Donna Alvah
Piskor 211
xt. 5867
Education: Ph.D. History, University of California, Davis - 2000

Alvah

 

 

Dr. Alvah was born in Torrance, in Southern California, and spent the first years of her childhood in a small city called Lomita.  She has also lived in Virginia, Okinawa, San Jose (Northern California), and El Toro, now known as Lake Forest (Southern California).

She received bachelor’s degrees in history and humanities/women’s studies at the University of California, Irvine, then attended graduate school at the University of California, Davis, where she earned her master’s degree and doctorate in U.S. history, with a minor field in cross-cultural women’s history.  She is particularly interested in the interconnections among cultural history, social history, and foreign relations.  Courses she teaches include the survey of U.S. history since 1877, history of U.S. foreign relations, seminars on the United States in World War II and in the Vietnam War, and a pro-seminar titled "Americans in the World."  She and Dr.

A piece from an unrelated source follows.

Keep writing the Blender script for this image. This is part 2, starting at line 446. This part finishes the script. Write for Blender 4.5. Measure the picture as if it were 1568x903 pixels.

Karen Johnson in the Physics Department co-teach a course titled "The Nuclear World," which examines the history and science of the development of nuclear weapons, and the problems and controversies that emerged from this.

Dr. Alvah is on the advisory board for St. Lawrence University's new program in Peace Studies, and plans to teach an introductory course for the minor in Fall 2010.  Between 2009 and 2011, she will teach in SLU's First-Year Program.

New York University Press published Dr. Alvah's book Unofficial Ambassadors: American Military Families Overseas and the Cold War, 1946-1965 in April 2007.  Additionally, she has written chapters on U.S. military wives and families for various edited collections: Over There: Living with the U.S. Military Empire (Duke, forthcoming in 2009); Women and the Military (Brill, forthcoming in 2010); and GIs in Germany: The American Military Presence 1945-2000 (forthcoming from Cambridge University Press).  Other publications include entries for Encyclopedia of the Cold War: A Political, Social, and Military History; Americans at War: Society, Culture and the Homefront, and Dictionary of American History.